**THE TASK**
Can you output the material exactly as written, minus any pictures it holds?

[START DATASET EXCERPT]

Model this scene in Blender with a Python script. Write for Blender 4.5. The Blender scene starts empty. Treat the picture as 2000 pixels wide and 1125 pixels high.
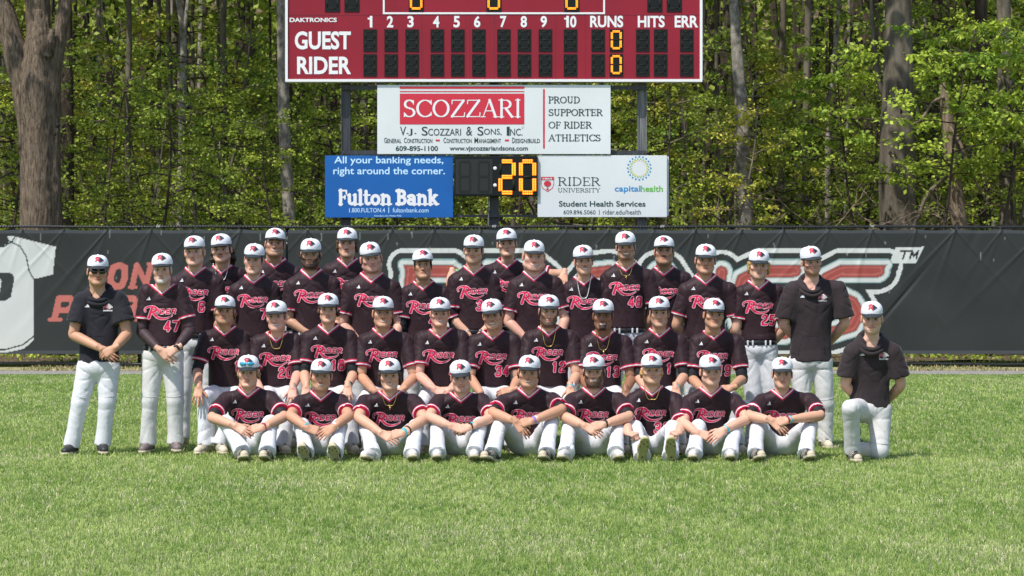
import bpy, bmesh, math, random, re
import numpy as np
from mathutils import Vector, Matrix

random.seed(7)
RNG = np.random.default_rng(11)
SC = bpy.context.scene
COL = SC.collection
R = math.radians

# ------------------------------------------------------------------ camera
FPX, EYE, HOR = 4667.0, 1.62, 534.0          # focal length in photo pixels, eye height, horizon row
cam_data = bpy.data.cameras.new('camera')
cam_data.sensor_width = 36.0
cam_data.lens = FPX / 2000.0 * 36.0
cam_data.clip_start = 0.1
cam_data.clip_end = 600.0
cam_data.dof.use_dof = True
cam_data.dof.focus_distance = 21.2
cam_data.dof.aperture_fstop = 10.0
cam = bpy.data.objects.new('camera', cam_data)
COL.objects.link(cam)
cam.location = (0, 0, EYE)
cam.rotation_euler = (R(90) - math.atan(28.5 / FPX), 0, 0)
SC.camera = cam

# ------------------------------------------------------------------ sky, sun, exposure
SUN_EL, SUN_TO = 58.0, (-0.64, -0.77)         # elevation and horizontal direction towards the sun
world = bpy.data.worlds.new('World')
SC.world = world
world.use_nodes = True
wn = world.node_tree.nodes
wl = world.node_tree.links
sky = wn.new('ShaderNodeTexSky')
sky.sky_type = 'NISHITA'
sky.sun_disc = False
sky.sun_elevation = R(SUN_EL)
sky.sun_rotation = math.atan2(SUN_TO[0], SUN_TO[1])
bg = wn.get('Background') or wn.new('ShaderNodeBackground')
bg.inputs['Strength'].default_value = 0.15
wl.new(sky.outputs['Color'], bg.inputs['Color'])
sun_data = bpy.data.lights.new('sun', 'SUN')
sun_data.energy = 3.9
sun_data.angle = R(0.53)
sun_data.color = (1.0, 0.96, 0.89)
sun = bpy.data.objects.new('sun', sun_data)
COL.objects.link(sun)
to_sun = Vector((SUN_TO[0] * math.cos(R(SUN_EL)), SUN_TO[1] * math.cos(R(SUN_EL)), math.sin(R(SUN_EL))))
sun.rotation_euler = to_sun.to_track_quat('Z', 'Y').to_euler()
sun.location = (-20, -10, 40)
SC.view_settings.view_transform = 'Standard'
SC.view_settings.look = 'None'
SC.view_settings.gamma = 1.0
SC.view_settings.exposure = 0.45
SC.cycles.max_bounces = 6
SC.cycles.transparent_max_bounces = 6


# ------------------------------------------------------------------ helpers
def lin(c):
    if isinstance(c, str):
        c = c.lstrip('#')
        c = [int(c[i:i + 2], 16) / 255 for i in (0, 2, 4)]
    return tuple(((v / 12.92) if v <= 0.04045 else ((v + 0.055) / 1.055) ** 2.4) for v in c[:3])


def W(px, py, d):
    """a photo pixel at depth d as a world point"""
    return np.array([(px - 1000.0) / FPX * d, d, EYE - (py - HOR) / FPX * d])


def make_mesh(name, V, faces, mats=(), mi=None, smooth=True, cols=None, attrs=None):
    """faces: list of int arrays (n,3) or (n,4)"""
    V = np.asarray(V, np.float32)
    if isinstance(faces, np.ndarray):
        faces = [faces]
    faces = [np.asarray(f, np.int32) for f in faces if len(f)]
    me = bpy.data.meshes.new(name)
    me.vertices.add(len(V))
    me.vertices.foreach_set('co', V.ravel())
    loops = np.concatenate([f.ravel() for f in faces])
    sizes = np.concatenate([np.full(len(f), f.shape[1], np.int32) for f in faces])
    starts = np.concatenate([[0], np.cumsum(sizes)[:-1]]).astype(np.int32)
    me.loops.add(len(loops))
    me.loops.foreach_set('vertex_index', loops)
    me.polygons.add(len(sizes))
    me.polygons.foreach_set('loop_start', starts)
    me.polygons.foreach_set('loop_total', sizes)
    if mi is not None:
        me.polygons.foreach_set('material_index', np.asarray(mi, np.int32))
    me.polygons.foreach_set('use_smooth', np.full(len(sizes), smooth, bool))
    for m in mats:
        me.materials.append(m)
    if cols is not None:
        a = me.attributes.new('col', 'FLOAT_COLOR', 'POINT')
        c4 = np.ones((len(V), 4), np.float32)
        c4[:, :3] = cols
        a.data.foreach_set('color', c4.ravel())
    for k, v in (attrs or {}).items():
        a = me.attributes.new(k, 'FLOAT', 'POINT')
        a.data.foreach_set('value', np.asarray(v, np.float32))
    me.update(calc_edges=True)
    me.validate()
    return me


def link(name, me, parent=None, loc=None):
    o = bpy.data.objects.new(name, me)
    COL.objects.link(o)
    if parent is not None:
        o.parent = parent
    if loc is not None:
        o.location = loc
    return o


def tag(o, label=None, cat=None, group=None, kind=None):
    if label:
        o['label'] = label
    if cat:
        o['category'] = cat
    if group:
        o['group'] = group
    if kind:
        o['kind'] = kind
    return o


class Geo:
    """collects pieces of geometry for ONE mesh"""
    def __init__(self):
        self.V, self.F3, self.F4, self.M3, self.M4, self.C, self.n = [], [], [], [], [], [], 0

    def add(self, V, F, mi=0, col=(1, 1, 1)):
        V = np.asarray(V, float)
        if isinstance(F, np.ndarray):
            F = [F]
        for f in F:
            f = np.asarray(f, int)
            if not len(f):
                continue
            (self.F3 if f.shape[1] == 3 else self.F4).append(f + self.n)
            (self.M3 if f.shape[1] == 3 else self.M4).append(np.full(len(f), mi))
        self.V.append(V)
        c = np.asarray(col, float)
        self.C.append(np.broadcast_to(c, (len(V), 3)) if c.ndim == 1 else c)
        self.n += len(V)
        return self

    def box(self, c, s, mi=0, col=(1, 1, 1), rot=None, bev=0.0):
        c, h = np.asarray(c, float), np.asarray(s, float) / 2
        if bev <= 0:
            V = np.array([[x, y, z] for x in (-1, 1) for y in (-1, 1) for z in (-1, 1)], float) * h
            F = np.array([[0, 1, 3, 2], [4, 6, 7, 5], [0, 4, 5, 1], [2, 3, 7, 6], [0, 2, 6, 4], [1, 5, 7, 3]])
            fs = [F]
        else:
            bm = bmesh.new()
            bmesh.ops.create_cube(bm, size=1.0)
            for v in bm.verts:
                v.co = Vector((v.co.x * 2 * h[0], v.co.y * 2 * h[1], v.co.z * 2 * h[2]))
            bmesh.ops.bevel(bm, geom=list(bm.edges), offset=bev, segments=2, affect='EDGES', profile=0.6)
            bm.verts.ensure_lookup_table()
            V = np.array([v.co[:] for v in bm.verts])
            t = [[v.index for v in f.verts] for f in bm.faces]
            fs = [np.array([f for f in t if len(f) == 3]).reshape(-1, 3), np.array([f for f in t if len(f) == 4]).reshape(-1, 4)]
            for f in t:
                if len(f) > 4:
                    fs[0] = np.vstack([fs[0], [[f[0], f[i], f[i + 1]] for i in range(1, len(f) - 1)]])
            fs = [f.astype(int) for f in fs]
            bm.free()
        if rot is not None:
            V = V @ np.array(rot).T
        return self.add(V + c, fs, mi, col)

    def mesh(self, name, mats, smooth=True, with_col=False):
        V = np.vstack(self.V)
        fs, ms = [], []
        if self.F3:
            fs.append(np.vstack(self.F3)); ms.append(np.concatenate(self.M3))
        if self.F4:
            fs.append(np.vstack(self.F4)); ms.append(np.concatenate(self.M4))
        return make_mesh(name, V, fs, mats, np.concatenate(ms), smooth, np.vstack(self.C) if with_col else None)

    def build(self, name, mats, parent=None, loc=None, smooth=True, with_col=False):
        if not isinstance(mats, (list, tuple)):
            mats = [mats]
        return link(name, self.mesh(name, mats, smooth, with_col), parent, loc)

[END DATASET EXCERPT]

**SOLUTION TO THIS TASK**
Model this scene in Blender with a Python script. Write for Blender 4.5. The Blender scene starts empty. Treat the picture as 2000 pixels wide and 1125 pixels high.
import bpy, bmesh, math, random, re
import numpy as np
from mathutils import Vector, Matrix

random.seed(7)
RNG = np.random.default_rng(11)
SC = bpy.context.scene
COL = SC.collection
R = math.radians

# ------------------------------------------------------------------ camera
FPX, EYE, HOR = 4667.0, 1.62, 534.0          # focal length in photo pixels, eye height, horizon row
cam_data = bpy.data.cameras.new('camera')
cam_data.sensor_width = 36.0
cam_data.lens = FPX / 2000.0 * 36.0
cam_data.clip_start = 0.1
cam_data.clip_end = 600.0
cam_data.dof.use_dof = True
cam_data.dof.focus_distance = 21.2
cam_data.dof.aperture_fstop = 10.0
cam = bpy.data.objects.new('camera', cam_data)
COL.objects.link(cam)
cam.location = (0, 0, EYE)
cam.rotation_euler = (R(90) - math.atan(28.5 / FPX), 0, 0)
SC.camera = cam

# ------------------------------------------------------------------ sky, sun, exposure
SUN_EL, SUN_TO = 58.0, (-0.64, -0.77)         # elevation and horizontal direction towards the sun
world = bpy.data.worlds.new('World')
SC.world = world
world.use_nodes = True
wn = world.node_tree.nodes
wl = world.node_tree.links
sky = wn.new('ShaderNodeTexSky')
sky.sky_type = 'NISHITA'
sky.sun_disc = False
sky.sun_elevation = R(SUN_EL)
sky.sun_rotation = math.atan2(SUN_TO[0], SUN_TO[1])
bg = wn.get('Background') or wn.new('ShaderNodeBackground')
bg.inputs['Strength'].default_value = 0.15
wl.new(sky.outputs['Color'], bg.inputs['Color'])
sun_data = bpy.data.lights.new('sun', 'SUN')
sun_data.energy = 3.9
sun_data.angle = R(0.53)
sun_data.color = (1.0, 0.96, 0.89)
sun = bpy.data.objects.new('sun', sun_data)
COL.objects.link(sun)
to_sun = Vector((SUN_TO[0] * math.cos(R(SUN_EL)), SUN_TO[1] * math.cos(R(SUN_EL)), math.sin(R(SUN_EL))))
sun.rotation_euler = to_sun.to_track_quat('Z', 'Y').to_euler()
sun.location = (-20, -10, 40)
SC.view_settings.view_transform = 'Standard'
SC.view_settings.look = 'None'
SC.view_settings.gamma = 1.0
SC.view_settings.exposure = 0.45
SC.cycles.max_bounces = 6
SC.cycles.transparent_max_bounces = 6


# ------------------------------------------------------------------ helpers
def lin(c):
    if isinstance(c, str):
        c = c.lstrip('#')
        c = [int(c[i:i + 2], 16) / 255 for i in (0, 2, 4)]
    return tuple(((v / 12.92) if v <= 0.04045 else ((v + 0.055) / 1.055) ** 2.4) for v in c[:3])


def W(px, py, d):
    """a photo pixel at depth d as a world point"""
    return np.array([(px - 1000.0) / FPX * d, d, EYE - (py - HOR) / FPX * d])


def make_mesh(name, V, faces, mats=(), mi=None, smooth=True, cols=None, attrs=None):
    """faces: list of int arrays (n,3) or (n,4)"""
    V = np.asarray(V, np.float32)
    if isinstance(faces, np.ndarray):
        faces = [faces]
    faces = [np.asarray(f, np.int32) for f in faces if len(f)]
    me = bpy.data.meshes.new(name)
    me.vertices.add(len(V))
    me.vertices.foreach_set('co', V.ravel())
    loops = np.concatenate([f.ravel() for f in faces])
    sizes = np.concatenate([np.full(len(f), f.shape[1], np.int32) for f in faces])
    starts = np.concatenate([[0], np.cumsum(sizes)[:-1]]).astype(np.int32)
    me.loops.add(len(loops))
    me.loops.foreach_set('vertex_index', loops)
    me.polygons.add(len(sizes))
    me.polygons.foreach_set('loop_start', starts)
    me.polygons.foreach_set('loop_total', sizes)
    if mi is not None:
        me.polygons.foreach_set('material_index', np.asarray(mi, np.int32))
    me.polygons.foreach_set('use_smooth', np.full(len(sizes), smooth, bool))
    for m in mats:
        me.materials.append(m)
    if cols is not None:
        a = me.attributes.new('col', 'FLOAT_COLOR', 'POINT')
        c4 = np.ones((len(V), 4), np.float32)
        c4[:, :3] = cols
        a.data.foreach_set('color', c4.ravel())
    for k, v in (attrs or {}).items():
        a = me.attributes.new(k, 'FLOAT', 'POINT')
        a.data.foreach_set('value', np.asarray(v, np.float32))
    me.update(calc_edges=True)
    me.validate()
    return me


def link(name, me, parent=None, loc=None):
    o = bpy.data.objects.new(name, me)
    COL.objects.link(o)
    if parent is not None:
        o.parent = parent
    if loc is not None:
        o.location = loc
    return o


def tag(o, label=None, cat=None, group=None, kind=None):
    if label:
        o['label'] = label
    if cat:
        o['category'] = cat
    if group:
        o['group'] = group
    if kind:
        o['kind'] = kind
    return o


class Geo:
    """collects pieces of geometry for ONE mesh"""
    def __init__(self):
        self.V, self.F3, self.F4, self.M3, self.M4, self.C, self.n = [], [], [], [], [], [], 0

    def add(self, V, F, mi=0, col=(1, 1, 1)):
        V = np.asarray(V, float)
        if isinstance(F, np.ndarray):
            F = [F]
        for f in F:
            f = np.asarray(f, int)
            if not len(f):
                continue
            (self.F3 if f.shape[1] == 3 else self.F4).append(f + self.n)
            (self.M3 if f.shape[1] == 3 else self.M4).append(np.full(len(f), mi))
        self.V.append(V)
        c = np.asarray(col, float)
        self.C.append(np.broadcast_to(c, (len(V), 3)) if c.ndim == 1 else c)
        self.n += len(V)
        return self

    def box(self, c, s, mi=0, col=(1, 1, 1), rot=None, bev=0.0):
        c, h = np.asarray(c, float), np.asarray(s, float) / 2
        if bev <= 0:
            V = np.array([[x, y, z] for x in (-1, 1) for y in (-1, 1) for z in (-1, 1)], float) * h
            F = np.array([[0, 1, 3, 2], [4, 6, 7, 5], [0, 4, 5, 1], [2, 3, 7, 6], [0, 2, 6, 4], [1, 5, 7, 3]])
            fs = [F]
        else:
            bm = bmesh.new()
            bmesh.ops.create_cube(bm, size=1.0)
            for v in bm.verts:
                v.co = Vector((v.co.x * 2 * h[0], v.co.y * 2 * h[1], v.co.z * 2 * h[2]))
            bmesh.ops.bevel(bm, geom=list(bm.edges), offset=bev, segments=2, affect='EDGES', profile=0.6)
            bm.verts.ensure_lookup_table()
            V = np.array([v.co[:] for v in bm.verts])
            t = [[v.index for v in f.verts] for f in bm.faces]
            fs = [np.array([f for f in t if len(f) == 3]).reshape(-1, 3), np.array([f for f in t if len(f) == 4]).reshape(-1, 4)]
            for f in t:
                if len(f) > 4:
                    fs[0] = np.vstack([fs[0], [[f[0], f[i], f[i + 1]] for i in range(1, len(f) - 1)]])
            fs = [f.astype(int) for f in fs]
            bm.free()
        if rot is not None:
            V = V @ np.array(rot).T
        return self.add(V + c, fs, mi, col)

    def mesh(self, name, mats, smooth=True, with_col=False):
        V = np.vstack(self.V)
        fs, ms = [], []
        if self.F3:
            fs.append(np.vstack(self.F3)); ms.append(np.concatenate(self.M3))
        if self.F4:
            fs.append(np.vstack(self.F4)); ms.append(np.concatenate(self.M4))
        return make_mesh(name, V, fs, mats, np.concatenate(ms), smooth, np.vstack(self.C) if with_col else None)

    def build(self, name, mats, parent=None, loc=None, smooth=True, with_col=False):
        if not isinstance(mats, (list, tuple)):
            mats = [mats]
        return link(name, self.mesh(name, mats, smooth, with_col), parent, loc)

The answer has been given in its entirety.